Sunday, September 30, 2012

what would you do?

What would you do if you lived in Germany in the 1930's?  Would you leave the only home you ever knew?  Would stay and fight for a change?  Would you keep your head down and hope for the best?  Rebecca and Eli are a Christian/Jewish couple who have to make this decision.  "The Day the Flowers Died" by Ami Blackwelder in an e-book I received for free from www.librarything.com.  Blackwelder starts the book with Rebecca and Eli meeting, dating and falling in love, in regular traditional fashion.  Eli is Jewish and Rebecca is Catholic.  Neither is a die-hard practicer in their faith.  It's more like their parents are religious and they celebrate the holidays.  To start off with their religious difference make little or no difference.  But as Blackwelder plays out social and political control of the Nazi party and its growth, it comes to matter more and more. 
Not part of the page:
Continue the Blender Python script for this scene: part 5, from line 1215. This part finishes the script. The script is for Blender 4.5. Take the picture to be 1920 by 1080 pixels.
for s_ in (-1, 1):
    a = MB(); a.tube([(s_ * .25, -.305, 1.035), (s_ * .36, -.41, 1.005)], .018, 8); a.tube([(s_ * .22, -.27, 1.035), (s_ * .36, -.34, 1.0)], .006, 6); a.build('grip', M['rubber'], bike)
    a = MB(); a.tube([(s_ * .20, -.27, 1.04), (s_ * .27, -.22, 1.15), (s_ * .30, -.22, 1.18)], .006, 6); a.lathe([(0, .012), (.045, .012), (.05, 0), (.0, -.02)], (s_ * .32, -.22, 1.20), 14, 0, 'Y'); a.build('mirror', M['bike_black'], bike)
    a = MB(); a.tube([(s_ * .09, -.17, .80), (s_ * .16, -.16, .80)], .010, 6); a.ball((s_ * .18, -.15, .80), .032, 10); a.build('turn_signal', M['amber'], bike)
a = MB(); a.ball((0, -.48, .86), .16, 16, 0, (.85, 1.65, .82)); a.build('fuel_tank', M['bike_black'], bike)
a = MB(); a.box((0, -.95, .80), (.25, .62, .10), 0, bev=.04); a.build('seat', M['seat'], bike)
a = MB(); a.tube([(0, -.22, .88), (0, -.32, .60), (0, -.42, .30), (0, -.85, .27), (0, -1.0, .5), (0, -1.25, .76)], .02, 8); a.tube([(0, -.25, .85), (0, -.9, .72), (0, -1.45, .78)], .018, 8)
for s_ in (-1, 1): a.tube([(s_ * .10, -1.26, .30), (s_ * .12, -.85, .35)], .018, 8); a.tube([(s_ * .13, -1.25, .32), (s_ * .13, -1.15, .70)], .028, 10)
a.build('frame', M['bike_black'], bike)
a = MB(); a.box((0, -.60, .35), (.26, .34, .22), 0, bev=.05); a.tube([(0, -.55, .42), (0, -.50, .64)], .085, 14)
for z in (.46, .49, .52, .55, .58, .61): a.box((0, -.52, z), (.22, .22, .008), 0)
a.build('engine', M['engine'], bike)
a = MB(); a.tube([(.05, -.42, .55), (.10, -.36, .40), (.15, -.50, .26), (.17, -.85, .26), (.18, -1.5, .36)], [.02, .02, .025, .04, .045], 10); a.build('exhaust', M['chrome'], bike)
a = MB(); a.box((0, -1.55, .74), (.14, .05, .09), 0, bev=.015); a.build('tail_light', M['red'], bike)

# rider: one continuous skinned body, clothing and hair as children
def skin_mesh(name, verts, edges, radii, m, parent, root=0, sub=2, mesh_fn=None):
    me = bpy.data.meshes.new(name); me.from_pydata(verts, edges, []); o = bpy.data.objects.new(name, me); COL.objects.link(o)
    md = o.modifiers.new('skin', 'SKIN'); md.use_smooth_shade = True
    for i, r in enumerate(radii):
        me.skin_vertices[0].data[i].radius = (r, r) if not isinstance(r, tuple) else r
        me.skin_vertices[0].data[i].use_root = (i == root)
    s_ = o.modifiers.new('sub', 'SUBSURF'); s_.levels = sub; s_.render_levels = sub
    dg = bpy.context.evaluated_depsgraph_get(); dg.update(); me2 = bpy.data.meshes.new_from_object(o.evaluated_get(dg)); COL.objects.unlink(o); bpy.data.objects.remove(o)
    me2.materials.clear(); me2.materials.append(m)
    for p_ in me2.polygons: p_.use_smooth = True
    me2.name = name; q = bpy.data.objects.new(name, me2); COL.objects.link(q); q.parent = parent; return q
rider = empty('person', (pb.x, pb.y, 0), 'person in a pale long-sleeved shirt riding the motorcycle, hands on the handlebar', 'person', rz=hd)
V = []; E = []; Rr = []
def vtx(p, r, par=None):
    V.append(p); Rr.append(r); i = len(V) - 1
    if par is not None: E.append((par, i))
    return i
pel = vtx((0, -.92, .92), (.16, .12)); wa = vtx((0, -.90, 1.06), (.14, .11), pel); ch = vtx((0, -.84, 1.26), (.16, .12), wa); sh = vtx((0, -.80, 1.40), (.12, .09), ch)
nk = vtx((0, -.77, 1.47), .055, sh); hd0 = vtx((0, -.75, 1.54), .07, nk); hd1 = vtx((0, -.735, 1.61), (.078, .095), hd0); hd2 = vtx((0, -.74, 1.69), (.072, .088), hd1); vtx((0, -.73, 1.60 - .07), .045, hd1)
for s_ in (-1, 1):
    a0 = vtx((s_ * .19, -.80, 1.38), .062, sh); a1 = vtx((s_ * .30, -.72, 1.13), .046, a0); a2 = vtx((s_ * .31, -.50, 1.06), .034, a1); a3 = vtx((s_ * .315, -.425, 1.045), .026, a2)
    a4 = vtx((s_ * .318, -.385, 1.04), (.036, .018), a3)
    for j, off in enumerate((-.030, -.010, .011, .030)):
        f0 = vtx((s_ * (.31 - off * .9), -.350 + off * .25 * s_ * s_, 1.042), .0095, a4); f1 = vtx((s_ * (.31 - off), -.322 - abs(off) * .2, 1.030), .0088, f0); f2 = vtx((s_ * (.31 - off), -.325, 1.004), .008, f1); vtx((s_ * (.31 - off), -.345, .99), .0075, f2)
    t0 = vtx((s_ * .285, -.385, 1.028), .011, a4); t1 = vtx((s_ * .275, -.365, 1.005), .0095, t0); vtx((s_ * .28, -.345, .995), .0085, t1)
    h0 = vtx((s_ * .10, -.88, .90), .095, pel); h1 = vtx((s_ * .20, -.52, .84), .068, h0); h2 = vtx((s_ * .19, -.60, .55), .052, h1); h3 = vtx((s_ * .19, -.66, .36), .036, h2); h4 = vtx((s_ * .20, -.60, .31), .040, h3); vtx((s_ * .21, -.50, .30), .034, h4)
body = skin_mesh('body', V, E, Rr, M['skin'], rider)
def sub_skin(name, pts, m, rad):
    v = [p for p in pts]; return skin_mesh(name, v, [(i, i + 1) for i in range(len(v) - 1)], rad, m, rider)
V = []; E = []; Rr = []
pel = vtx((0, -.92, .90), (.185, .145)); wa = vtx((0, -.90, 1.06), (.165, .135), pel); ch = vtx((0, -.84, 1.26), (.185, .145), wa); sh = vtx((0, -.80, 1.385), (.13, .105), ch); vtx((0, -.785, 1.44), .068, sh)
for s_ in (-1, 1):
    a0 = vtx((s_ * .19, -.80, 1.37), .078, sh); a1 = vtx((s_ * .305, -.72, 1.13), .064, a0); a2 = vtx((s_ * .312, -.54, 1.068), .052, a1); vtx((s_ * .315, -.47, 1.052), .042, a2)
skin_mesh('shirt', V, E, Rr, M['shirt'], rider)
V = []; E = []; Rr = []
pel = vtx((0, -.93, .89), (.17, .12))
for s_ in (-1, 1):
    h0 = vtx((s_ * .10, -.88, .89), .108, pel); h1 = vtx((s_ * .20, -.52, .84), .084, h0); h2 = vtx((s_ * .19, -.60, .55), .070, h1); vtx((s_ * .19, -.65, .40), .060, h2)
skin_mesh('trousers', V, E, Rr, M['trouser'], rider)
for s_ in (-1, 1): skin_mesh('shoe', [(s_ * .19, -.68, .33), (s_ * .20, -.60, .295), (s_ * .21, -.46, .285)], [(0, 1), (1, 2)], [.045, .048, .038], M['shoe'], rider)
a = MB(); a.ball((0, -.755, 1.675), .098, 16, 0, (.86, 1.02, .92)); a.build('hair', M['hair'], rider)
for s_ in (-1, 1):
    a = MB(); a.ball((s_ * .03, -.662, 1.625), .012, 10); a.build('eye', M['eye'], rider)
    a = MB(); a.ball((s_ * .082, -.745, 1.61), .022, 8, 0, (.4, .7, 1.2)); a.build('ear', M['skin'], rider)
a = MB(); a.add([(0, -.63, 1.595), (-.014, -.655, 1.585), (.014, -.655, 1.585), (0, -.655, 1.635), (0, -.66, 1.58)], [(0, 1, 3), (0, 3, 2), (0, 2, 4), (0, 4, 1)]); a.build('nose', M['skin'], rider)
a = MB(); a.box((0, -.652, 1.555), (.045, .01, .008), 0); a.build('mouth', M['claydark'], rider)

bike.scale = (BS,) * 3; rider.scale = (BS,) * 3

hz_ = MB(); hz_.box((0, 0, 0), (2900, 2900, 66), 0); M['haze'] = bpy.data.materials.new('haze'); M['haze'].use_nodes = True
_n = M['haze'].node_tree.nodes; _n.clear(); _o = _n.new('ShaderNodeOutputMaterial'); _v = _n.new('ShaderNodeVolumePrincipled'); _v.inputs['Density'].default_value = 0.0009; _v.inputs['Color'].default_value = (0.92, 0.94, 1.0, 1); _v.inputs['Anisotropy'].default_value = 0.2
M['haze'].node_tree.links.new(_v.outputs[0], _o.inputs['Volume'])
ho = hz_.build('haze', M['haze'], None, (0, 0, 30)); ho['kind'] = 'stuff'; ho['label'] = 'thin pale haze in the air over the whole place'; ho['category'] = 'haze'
The beginning starts off in a play-by-play style, making it hard to get into, but then Blackwater starts to hit her stride.  She gives reasoning on how and why Nazis and Hitler came to power and how easy it was with a government that is evenly balanced and at a stand still with a weak president.  Sound familiar?  Once she got going Blackwelder became a marvelous writer who hooked the reader.  The best part was that it didn't cover the usual Nazi/Jew story and tell of life in the camps.  It is about the build up of the power and the attempts to get out of the country.  The sensitive will need tissues at the end.  Just to warn ya.